O advogado Martinhago Junior alerta, contudo, para a necessidade do cumprimento das formalidades legais, como a lavratura da escritura pública, o registro da transação no Cartório de Registro de Imóveis, o pagamento do Imposto sobre Transmissão de Bens Imóveis (ITBI) e, se aplicável, a apuração e recolhimento do ganho de capital. Só assim, explica ele, a transferência de propriedade imobiliária tem validade e eficácia jurídicas. “Não há vedação legal expressa quanto ao uso de criptoativos como forma de pagamento, desde que o valor seja corretamente declarado em moeda nacional e todas as obrigações fiscais e registrais sejam observadas”, comenta o advogado.
Tanto o uso de blockchain em contratos e registros de imóveis, quanto a adoção de criptomoedas como meio de pagamento fazem parte do mesmo movimento de digitalização e desintermediação do setor.
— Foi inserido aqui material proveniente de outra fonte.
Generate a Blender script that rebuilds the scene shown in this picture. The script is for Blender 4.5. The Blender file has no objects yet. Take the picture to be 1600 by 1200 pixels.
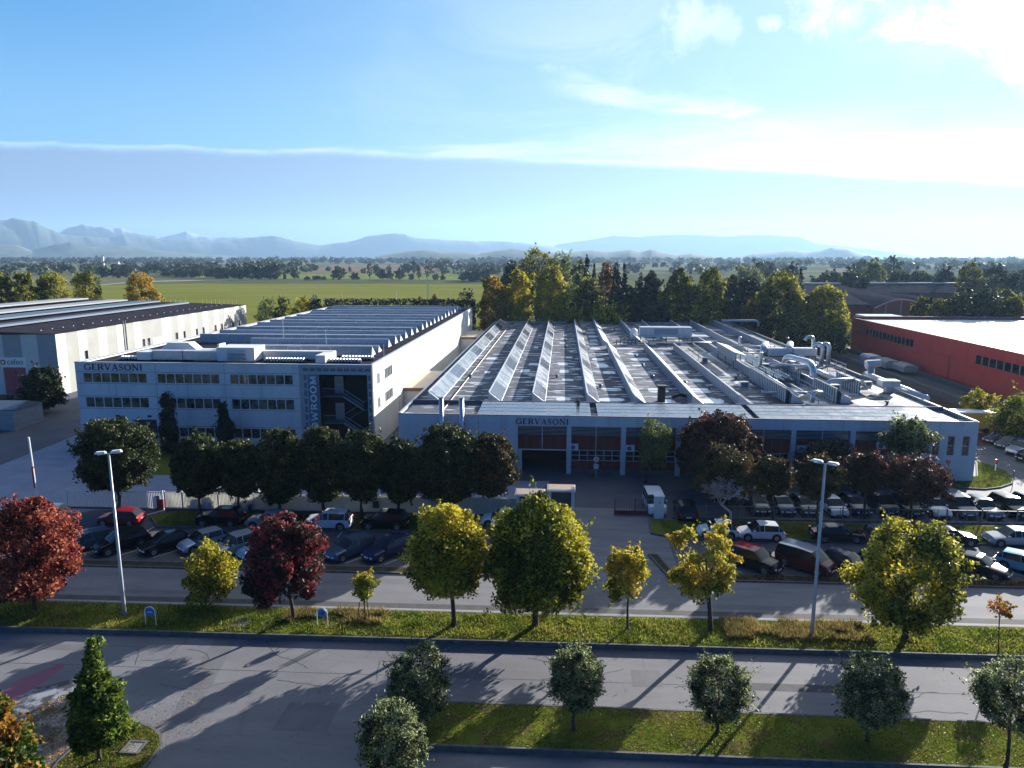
import bpy, math, random
import numpy as np
from mathutils import Vector, Matrix
R = math.radians
sc = bpy.context.scene

# ---------------------------------------------------------------- camera, sky, sun, exposure
F, H, PITCH, YAW = 1130.0, 25.0, R(10.03), R(4.0)
cam = bpy.data.cameras.new('camera'); co = bpy.data.objects.new('camera', cam)
sc.collection.objects.link(co); sc.camera = co
co.location = (0, 0, H); co.rotation_euler = (R(90) - PITCH, 0, YAW)
cam.sensor_width = 36; cam.lens = F / 1600 * 36; cam.clip_start = 0.5; cam.clip_end = 60000
SUN_EL, SUN_AZ = R(16), R(35.5)
sv = Vector((math.sin(SUN_AZ) * math.cos(SUN_EL), math.cos(SUN_AZ) * math.cos(SUN_EL), math.sin(SUN_EL)))
sun = bpy.data.lights.new('sun', 'SUN'); so = bpy.data.objects.new('sun', sun); sc.collection.objects.link(so)
sun.energy = 5.0; sun.angle = R(0.5); sun.color = (1.0, 0.955, 0.90)
so.rotation_euler = (-sv).to_track_quat('-Z', 'Y').to_euler()
sc.view_settings.view_transform = 'Standard'; sc.view_settings.look = 'None'
sc.view_settings.exposure = 1.4; sc.view_settings.gamma = 1.0
sc.cycles.use_denoising = True
sc.cycles.max_bounces = 6; sc.cycles.transparent_max_bounces = 6; sc.cycles.volume_bounces = 0
sc.cycles.diffuse_bounces = 3; sc.cycles.glossy_bounces = 3; sc.cycles.transmission_bounces = 3
sc.cycles.sample_clamp_indirect = 4.0
sc.cycles.caustics_reflective = False; sc.cycles.caustics_refractive = False

world = bpy.data.worlds.new("World"); sc.world = world; world.use_nodes = True
wt = world.node_tree; wn, wl = wt.nodes, wt.links
for n in list(wn): wn.remove(n)
def N(t, **k):
    n = wn.new(t)
    for a, b in k.items(): setattr(n, a, b)
    return n
def M(op, a, b=None, c=None, clamp=False):
    n = wn.new('ShaderNodeMath'); n.operation = op; n.use_clamp = clamp
    for i, v in enumerate((a, b, c)):
        if v is None: continue
        if isinstance(v, (int, float)): n.inputs[i].default_value = v
        else: wl.new(v, n.inputs[i])
    return n.outputs[0]
def sstep(v, a, b):
    n = wn.new('ShaderNodeMapRange'); n.interpolation_type = 'SMOOTHSTEP'
    wl.new(v, n.inputs[0])
    for i, x in ((1, a), (2, b)):
        if isinstance(x, (int, float)): n.inputs[i].default_value = x
        else: wl.new(x, n.inputs[i])
    n.inputs[3].default_value = 0; n.inputs[4].default_value = 1
    return n.outputs[0]
def mixc(f, a, b):
    n = wn.new('ShaderNodeMix'); n.data_type = 'RGBA'
    if isinstance(f, (int, float)): n.inputs[0].default_value = f
    else: wl.new(f, n.inputs[0])
    for i, x in ((6, a), (7, b)):
        if isinstance(x, tuple): n.inputs[i].default_value = (*x, 1)
        else: wl.new(x, n.inputs[i])
    return n.outputs[2]
sky = N('ShaderNodeTexSky', sky_type='NISHITA', sun_disc=False, sun_elevation=SUN_EL, sun_rotation=SUN_AZ)
sky.altitude = 100; sky.air_density = 1.0; sky.dust_density = 0.6; sky.ozone_density = 2.5
tc = N('ShaderNodeTexCoord'); sx = N('ShaderNodeSeparateXYZ'); wl.new(tc.outputs['Generated'], sx.inputs[0])
X_, Y_, Z_ = sx.outputs
el = M('ARCSINE', Z_)                                   # elevation, radians
az = M('ADD', M('ARCTAN2', X_, Y_), 0.0698)             # azimuth from the view axis
def wnoise(sxx, syy, scale, detail=6, rough=0.55, off=0.0, dist=0.0):
    cx = N('ShaderNodeCombineXYZ'); wl.new(M('MULTIPLY', az, sxx), cx.inputs[0]); wl.new(M('MULTIPLY', el, syy), cx.inputs[1])
    cx.inputs[2].default_value = off
    nz = N('ShaderNodeTexNoise'); nz.inputs['Scale'].default_value = scale; nz.inputs['Detail'].default_value = detail
    nz.inputs['Roughness'].default_value = rough; nz.inputs['Distortion'].default_value = dist
    wl.new(cx.outputs[0], nz.inputs['Vector']); return nz.outputs['Fac']
base = mixc(1.0, sky.outputs[0], sky.outputs[0])
SKY = 0.075
vs = N('ShaderNodeVectorMath', operation='SCALE'); wl.new(sky.outputs[0], vs.inputs[0]); vs.inputs['Scale'].default_value = SKY
hsv = N('ShaderNodeHueSaturation'); hsv.inputs['Saturation'].default_value = 1.25; wl.new(vs.outputs[0], hsv.inputs['Color'])
tint = N('ShaderNodeMix', data_type='RGBA', blend_type='MULTIPLY'); tint.inputs[0].default_value = 1.0; wl.new(hsv.outputs[0], tint.inputs[6]); tint.inputs[7].default_value = (0.42, 0.85, 1.50, 1)
skyc = tint.outputs[2]
front = sstep(M('ABSOLUTE', az), 1.5, 0.8)              # clouds kept to the viewed side, so unseen sky fills shade less
veil = M('MULTIPLY', front, sstep(el, 0.75, 0.25))
skyc = mixc(M('MULTIPLY', veil, 0.88), skyc, mixc(sstep(az, -0.62, 0.62), mixc(sstep(el, 0.30, 0.13), (0.085, 0.33, 0.70), (0.21, 0.49, 0.80)), (0.52, 0.73, 0.84)))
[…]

São tecnologias que se conversam e se fortalecem mutuamente — criando um ecossistema mais ágil, transparente e compatível com os hábitos das novas gerações. Elas já fazem parte do presente e dos rumos para o futuro, mas é o desenvolvimento de um quadro regulatório claro e a colaboração entre os setores público e privado que darão um novo impulso ancorado em segurança.